Section 23 of the Provincial Court of Madrid has agreed to search for and capture Daniel Gallardo, the first convicted for the protests in Madrid after the sentence against the leaders of the process was known. During the riots in the capital, as stated in the sentence, Gallardo injured a National Police agent with a wooden stick with nails.

The activist has been requested by this judicial body up to three times (July 25, 2023, January 30 and February 26, 2024) for his voluntary entry into prison in compliance with the execution of the sentence for which he was convicted in December 2020. The interested party has not appeared on any of the three occasions on which he has been summoned and has not been located at the registered address, which has given rise to the judicial resolution.
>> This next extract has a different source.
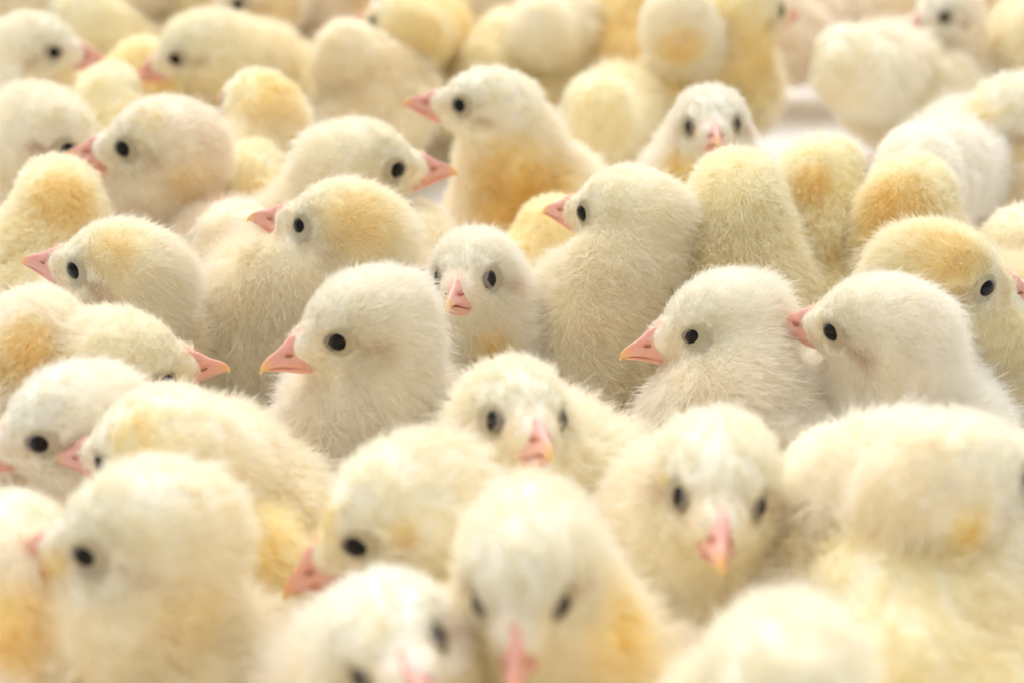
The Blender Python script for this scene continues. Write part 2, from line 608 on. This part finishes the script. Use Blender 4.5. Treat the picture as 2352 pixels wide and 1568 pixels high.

Section 23 of the Provincial Court of Madrid sentenced Daniel Gallardo, the young man from Madrid who was arrested in October 2019 during the protests in the capital after the 1-O sentence was notified, to four years and six months in prison and special disqualification.

Daniel spent more than a year in provisional prison and, after the oral hearing, he was sentenced to one year in prison for public disorder and another 3 years and 6 months for the crime of attacking law enforcement officials and for a minor crime of injuries.

Then the Supreme Court slightly reduced the sentence imposed by the Provincial Court of Madrid on Daniel Gallardo, who spent just over a year in provisional prison, for a crime of attacking law enforcement officers in ideal competition with another of injuries and another of public disorders.

The Supreme Court considered that both he and another accused, who was sentenced to six months in prison, should have been sentenced for the basic type of public disorder and not the aggravated one.

However, the high court upheld the defendant's conviction for attacking law enforcement officers and causing injuries, proven in the ruling of the Provincial Court, which was essentially confirmed by the Superior Court of Justice of Madrid.

For these events, a third defendant, Mariano Javier H.J., was also sentenced to pay a fine of 900 euros for resisting law enforcement agents, whose case the Supreme Court has not reviewed since he did not appeal.

The three denied in the trial that they attacked police officers during the riots that occurred after that concentration against the sentences imposed on the Catalan independence leaders by the process, although the Court considered it proven that Daniel Gallardo "suddenly hit him from behind and violently" with a wooden stick with "six nails stuck through it" to an agent in the head.